Wednesday, December 20, 2017

Silver Explorer, Day 3 - A veritable (also actual) rainbow of colours

With thanks to Silversea for this hosted cruise

That guide in Ushuaia the other day, telling us to treasure the green while we had it? Load of old codswallop. The colours so far on this cruise have been intense, especially today: blue, turquoise, black, white, yellow, red, orange and purple. Totally Technicolor.
First, we landed on West Point Island, one of the Falklands group - it was a dry landing, which meant out of the Zodiac onto a jetty, easy as, and then were straight into walking up over this mainly low, barren, windswept dot of land. It's owned by one family, who farm sheep here ("Falklands lamb is the best in the world!" declared Tim, our guide today, totally tactlessly) and generate their own electricity by wind and sun, and order their groceries online for boat delivery from Stanley.
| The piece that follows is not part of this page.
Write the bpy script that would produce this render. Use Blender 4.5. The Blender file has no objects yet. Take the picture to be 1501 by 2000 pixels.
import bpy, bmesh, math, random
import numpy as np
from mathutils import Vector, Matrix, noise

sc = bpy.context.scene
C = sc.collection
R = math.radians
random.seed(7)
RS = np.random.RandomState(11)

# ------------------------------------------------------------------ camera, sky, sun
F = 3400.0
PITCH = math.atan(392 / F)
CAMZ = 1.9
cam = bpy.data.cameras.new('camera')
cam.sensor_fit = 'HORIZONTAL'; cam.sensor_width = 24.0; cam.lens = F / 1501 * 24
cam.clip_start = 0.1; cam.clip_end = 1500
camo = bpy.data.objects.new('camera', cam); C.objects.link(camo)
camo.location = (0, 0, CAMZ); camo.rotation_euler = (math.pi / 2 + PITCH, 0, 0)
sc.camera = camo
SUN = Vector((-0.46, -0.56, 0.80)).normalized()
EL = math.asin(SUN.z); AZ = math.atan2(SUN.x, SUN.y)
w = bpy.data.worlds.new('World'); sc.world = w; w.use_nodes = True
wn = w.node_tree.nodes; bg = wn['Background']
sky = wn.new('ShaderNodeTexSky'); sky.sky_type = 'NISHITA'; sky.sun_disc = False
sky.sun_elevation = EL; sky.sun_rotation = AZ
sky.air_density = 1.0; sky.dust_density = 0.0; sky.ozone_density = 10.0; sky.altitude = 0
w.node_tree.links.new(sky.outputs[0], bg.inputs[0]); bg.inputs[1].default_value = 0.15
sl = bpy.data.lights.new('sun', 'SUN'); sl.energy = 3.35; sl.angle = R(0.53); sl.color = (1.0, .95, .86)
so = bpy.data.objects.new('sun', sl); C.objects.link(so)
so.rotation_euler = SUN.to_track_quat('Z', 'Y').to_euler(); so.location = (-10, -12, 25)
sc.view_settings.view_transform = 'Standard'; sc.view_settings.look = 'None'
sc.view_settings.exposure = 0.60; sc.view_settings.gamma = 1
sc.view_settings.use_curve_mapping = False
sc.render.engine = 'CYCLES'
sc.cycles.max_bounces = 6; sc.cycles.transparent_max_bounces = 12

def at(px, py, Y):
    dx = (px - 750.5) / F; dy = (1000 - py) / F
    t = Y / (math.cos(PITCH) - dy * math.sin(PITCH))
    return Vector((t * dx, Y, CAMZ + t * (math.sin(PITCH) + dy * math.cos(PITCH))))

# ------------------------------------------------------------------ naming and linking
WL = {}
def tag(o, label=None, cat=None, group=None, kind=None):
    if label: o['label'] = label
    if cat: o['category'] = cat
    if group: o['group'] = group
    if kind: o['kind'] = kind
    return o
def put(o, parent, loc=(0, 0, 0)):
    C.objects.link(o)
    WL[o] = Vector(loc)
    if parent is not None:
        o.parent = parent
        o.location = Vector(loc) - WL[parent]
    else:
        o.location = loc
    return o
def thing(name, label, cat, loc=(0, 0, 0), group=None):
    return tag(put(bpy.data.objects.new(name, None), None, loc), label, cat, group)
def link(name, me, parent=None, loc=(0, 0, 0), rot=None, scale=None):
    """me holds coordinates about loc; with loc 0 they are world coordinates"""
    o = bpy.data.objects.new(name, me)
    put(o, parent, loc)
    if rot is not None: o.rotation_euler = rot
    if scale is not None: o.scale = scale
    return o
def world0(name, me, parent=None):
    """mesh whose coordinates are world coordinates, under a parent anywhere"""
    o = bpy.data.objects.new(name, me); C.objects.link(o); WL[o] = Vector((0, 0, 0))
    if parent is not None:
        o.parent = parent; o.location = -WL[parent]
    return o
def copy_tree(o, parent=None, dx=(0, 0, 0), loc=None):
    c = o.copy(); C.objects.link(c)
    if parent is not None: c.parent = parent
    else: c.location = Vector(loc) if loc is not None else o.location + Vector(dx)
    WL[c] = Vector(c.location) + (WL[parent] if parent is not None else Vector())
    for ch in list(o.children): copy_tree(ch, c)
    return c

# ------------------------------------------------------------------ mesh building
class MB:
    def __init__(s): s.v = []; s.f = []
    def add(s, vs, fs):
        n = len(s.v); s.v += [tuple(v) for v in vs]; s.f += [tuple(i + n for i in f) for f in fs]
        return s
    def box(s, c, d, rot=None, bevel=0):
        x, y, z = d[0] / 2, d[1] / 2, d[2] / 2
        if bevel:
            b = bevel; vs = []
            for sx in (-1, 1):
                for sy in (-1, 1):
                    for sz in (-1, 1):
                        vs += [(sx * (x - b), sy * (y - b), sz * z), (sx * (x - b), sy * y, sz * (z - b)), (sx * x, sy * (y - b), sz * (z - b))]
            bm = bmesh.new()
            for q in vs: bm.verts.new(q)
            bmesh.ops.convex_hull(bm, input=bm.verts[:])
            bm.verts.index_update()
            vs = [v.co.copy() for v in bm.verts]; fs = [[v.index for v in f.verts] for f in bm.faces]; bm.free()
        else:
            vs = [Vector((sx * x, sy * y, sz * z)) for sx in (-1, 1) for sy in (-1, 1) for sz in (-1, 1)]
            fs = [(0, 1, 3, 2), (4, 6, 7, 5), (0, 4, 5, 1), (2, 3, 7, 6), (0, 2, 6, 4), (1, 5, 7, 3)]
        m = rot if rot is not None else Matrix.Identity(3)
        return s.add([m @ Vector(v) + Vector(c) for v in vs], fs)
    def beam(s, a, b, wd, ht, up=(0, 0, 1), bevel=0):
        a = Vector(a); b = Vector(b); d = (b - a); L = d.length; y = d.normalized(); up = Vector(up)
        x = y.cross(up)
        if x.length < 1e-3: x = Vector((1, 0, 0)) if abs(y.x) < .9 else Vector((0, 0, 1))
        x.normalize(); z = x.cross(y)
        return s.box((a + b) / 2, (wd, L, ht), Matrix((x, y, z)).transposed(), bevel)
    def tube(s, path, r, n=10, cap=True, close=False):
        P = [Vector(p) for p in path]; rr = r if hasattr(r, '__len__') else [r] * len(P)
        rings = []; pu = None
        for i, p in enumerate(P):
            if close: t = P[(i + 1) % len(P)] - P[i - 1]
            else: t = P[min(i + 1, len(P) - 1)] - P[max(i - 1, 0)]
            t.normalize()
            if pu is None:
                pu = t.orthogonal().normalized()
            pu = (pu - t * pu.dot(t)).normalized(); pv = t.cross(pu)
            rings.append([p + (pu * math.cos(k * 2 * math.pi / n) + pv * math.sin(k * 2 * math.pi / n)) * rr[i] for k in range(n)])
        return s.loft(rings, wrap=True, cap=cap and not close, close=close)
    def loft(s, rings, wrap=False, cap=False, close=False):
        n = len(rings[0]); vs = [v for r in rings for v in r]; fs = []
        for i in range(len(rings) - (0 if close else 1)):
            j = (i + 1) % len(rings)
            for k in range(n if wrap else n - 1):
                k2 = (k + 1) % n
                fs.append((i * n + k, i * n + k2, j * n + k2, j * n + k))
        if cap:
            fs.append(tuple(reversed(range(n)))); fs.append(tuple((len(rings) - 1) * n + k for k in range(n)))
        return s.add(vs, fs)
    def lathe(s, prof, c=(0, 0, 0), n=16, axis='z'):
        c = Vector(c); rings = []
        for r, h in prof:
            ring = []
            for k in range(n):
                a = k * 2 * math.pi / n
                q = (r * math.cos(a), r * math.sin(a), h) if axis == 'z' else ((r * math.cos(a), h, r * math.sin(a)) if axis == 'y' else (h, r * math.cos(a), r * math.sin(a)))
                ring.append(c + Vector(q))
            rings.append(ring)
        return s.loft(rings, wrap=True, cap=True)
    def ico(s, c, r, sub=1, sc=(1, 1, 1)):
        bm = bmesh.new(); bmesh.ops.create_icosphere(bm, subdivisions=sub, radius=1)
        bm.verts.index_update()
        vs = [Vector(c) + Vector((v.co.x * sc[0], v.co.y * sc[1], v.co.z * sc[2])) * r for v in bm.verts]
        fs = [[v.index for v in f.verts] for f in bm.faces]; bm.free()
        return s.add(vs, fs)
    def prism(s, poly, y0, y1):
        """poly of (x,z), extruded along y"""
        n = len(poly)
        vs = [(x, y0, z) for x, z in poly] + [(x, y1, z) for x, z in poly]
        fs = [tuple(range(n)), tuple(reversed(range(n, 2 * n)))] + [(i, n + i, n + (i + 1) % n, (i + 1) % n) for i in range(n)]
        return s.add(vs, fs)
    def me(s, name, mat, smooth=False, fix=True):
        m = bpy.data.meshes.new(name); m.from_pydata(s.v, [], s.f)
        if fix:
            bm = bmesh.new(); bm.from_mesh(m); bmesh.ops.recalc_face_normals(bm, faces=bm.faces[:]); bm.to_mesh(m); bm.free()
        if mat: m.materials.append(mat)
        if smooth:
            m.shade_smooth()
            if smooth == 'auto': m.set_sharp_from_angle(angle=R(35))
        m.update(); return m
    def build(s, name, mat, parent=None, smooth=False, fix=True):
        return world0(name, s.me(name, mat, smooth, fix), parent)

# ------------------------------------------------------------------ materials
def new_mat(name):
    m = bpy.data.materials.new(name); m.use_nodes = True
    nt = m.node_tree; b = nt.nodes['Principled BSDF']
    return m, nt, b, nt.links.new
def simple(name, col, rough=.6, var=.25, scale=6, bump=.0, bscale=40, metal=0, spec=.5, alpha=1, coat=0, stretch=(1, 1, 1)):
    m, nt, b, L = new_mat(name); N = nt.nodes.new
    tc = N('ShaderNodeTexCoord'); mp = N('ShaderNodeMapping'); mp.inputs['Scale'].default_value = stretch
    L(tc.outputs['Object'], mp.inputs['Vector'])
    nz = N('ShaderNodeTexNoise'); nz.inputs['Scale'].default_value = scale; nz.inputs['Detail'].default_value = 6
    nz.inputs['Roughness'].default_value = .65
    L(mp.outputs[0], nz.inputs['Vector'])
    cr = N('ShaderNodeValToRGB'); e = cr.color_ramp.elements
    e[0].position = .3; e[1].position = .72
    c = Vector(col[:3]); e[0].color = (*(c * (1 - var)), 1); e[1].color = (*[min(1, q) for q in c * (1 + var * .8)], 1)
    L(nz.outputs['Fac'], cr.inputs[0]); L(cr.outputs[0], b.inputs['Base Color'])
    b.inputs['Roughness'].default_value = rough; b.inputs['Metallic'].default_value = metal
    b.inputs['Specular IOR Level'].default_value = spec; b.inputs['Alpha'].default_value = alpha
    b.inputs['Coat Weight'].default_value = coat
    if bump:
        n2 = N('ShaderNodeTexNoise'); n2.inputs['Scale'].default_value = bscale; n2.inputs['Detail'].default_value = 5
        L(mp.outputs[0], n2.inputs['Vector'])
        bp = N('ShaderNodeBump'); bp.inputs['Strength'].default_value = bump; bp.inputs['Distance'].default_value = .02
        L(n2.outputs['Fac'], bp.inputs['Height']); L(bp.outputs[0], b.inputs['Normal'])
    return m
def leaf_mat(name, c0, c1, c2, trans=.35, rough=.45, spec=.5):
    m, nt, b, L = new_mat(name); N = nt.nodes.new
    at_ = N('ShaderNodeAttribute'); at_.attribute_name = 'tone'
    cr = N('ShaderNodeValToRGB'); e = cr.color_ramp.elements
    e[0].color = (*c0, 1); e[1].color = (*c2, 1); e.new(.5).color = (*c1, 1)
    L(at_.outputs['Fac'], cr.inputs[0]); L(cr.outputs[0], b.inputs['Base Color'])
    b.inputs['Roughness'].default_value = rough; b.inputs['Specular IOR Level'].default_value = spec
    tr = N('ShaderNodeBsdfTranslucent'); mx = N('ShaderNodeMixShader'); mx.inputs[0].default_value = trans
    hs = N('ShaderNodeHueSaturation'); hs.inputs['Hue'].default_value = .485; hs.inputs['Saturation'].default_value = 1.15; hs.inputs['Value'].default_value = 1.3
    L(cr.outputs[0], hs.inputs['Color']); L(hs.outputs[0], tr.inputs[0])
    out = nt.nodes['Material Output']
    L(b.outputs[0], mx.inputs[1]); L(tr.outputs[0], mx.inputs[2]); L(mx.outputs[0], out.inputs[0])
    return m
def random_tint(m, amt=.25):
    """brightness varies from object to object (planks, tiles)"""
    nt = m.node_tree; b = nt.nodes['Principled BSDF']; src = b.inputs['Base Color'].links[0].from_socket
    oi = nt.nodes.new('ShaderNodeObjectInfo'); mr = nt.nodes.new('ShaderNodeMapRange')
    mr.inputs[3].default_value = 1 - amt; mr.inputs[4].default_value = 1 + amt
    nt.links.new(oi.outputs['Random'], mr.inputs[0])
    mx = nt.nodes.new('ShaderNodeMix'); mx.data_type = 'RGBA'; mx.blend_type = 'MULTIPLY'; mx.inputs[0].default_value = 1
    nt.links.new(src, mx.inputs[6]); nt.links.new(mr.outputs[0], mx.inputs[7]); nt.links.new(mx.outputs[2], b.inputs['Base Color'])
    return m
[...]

We passed the little wooden homestead and went to ogle a rookery of black-browed albatrosses and rockhopper penguins who had built mud nests on an area of rocks surrounded by tussock. 
In typical bird fashion, they chose a site above the highest cliff in the Falklands - a long climb for a little penguin without much grip. They didn't seem to mind our getting to within about 2 metres to watch them preen, snooze, feed chicks, argue, squawk at hungry caracaras and greet returning mates. Time passed very pleasantly as we all tried hard to get our best pic of the birds. It was so warm and sunny that there was even some panting - by birds as well as people.
Then we ambled back to the farmhouse for morning tea - a lovely spread of home-made treats like cakes, biscuits, scones with cream, and tea in proper cups and saucers.
After lunch and a nap while we repositioned, it was the same again, sort of, as we did a wet landing (onto the beach) at Saunders Island - another the same, with long sandy beaches as well as the usual low headlands and absence of trees. Here we saw Magellanic penguins on the first beach, then a colony of Gentoo penguins, busy hatching eggs and feeding fluffy chicks, as well as fending off marauding skuas (always the baddies in any Antarctic nature documentary) and caracaras. There were also a few King Penguins, the second biggest after Emperors, and strikingly smart and beautiful with their yellow stripes. They were the undoubted stars of the island.
Further on, past the neat whale skeleton on the close-cropped grass (sheep here too) I got down to the beach to watch the smaller penguins come ashore and immediately do a major preen of the feathers. It was still really warm and I took off several layers as I sat on the sand to enjoy the tropical-looking sea and the all the various birds.
Up on the hillside was another rockhopper colony, again patrolled by opportunistic caracaras, surrounded by burrows under the grass where Magellanic penguins were nesting. There was another albatross rookery too, but having spent ages trying to photograph birds in flight, the weather had had time to change, and we were hustled down to the beach to return to the ship before it became impossible. We had to wade knee-deep to get into the Zodiac, and then bounce and splash over the waves back to the ship where the crew did a fine job of getting us back aboard without incident despite the movement on the water.
By then it was 6pm - where did the day go? - and time to head down to the Panorama lounge for a drink before dinner with two Dutch people and an English/Japanese couple. Dinner was good, naturally, but there was a sudden rush out of the restaurant as we finished because a complete rainbow had been spotted behind the ship, with an amazingly intense and long-lasting sunset in front. So, colours from start to finish. Treasure the green? Pft.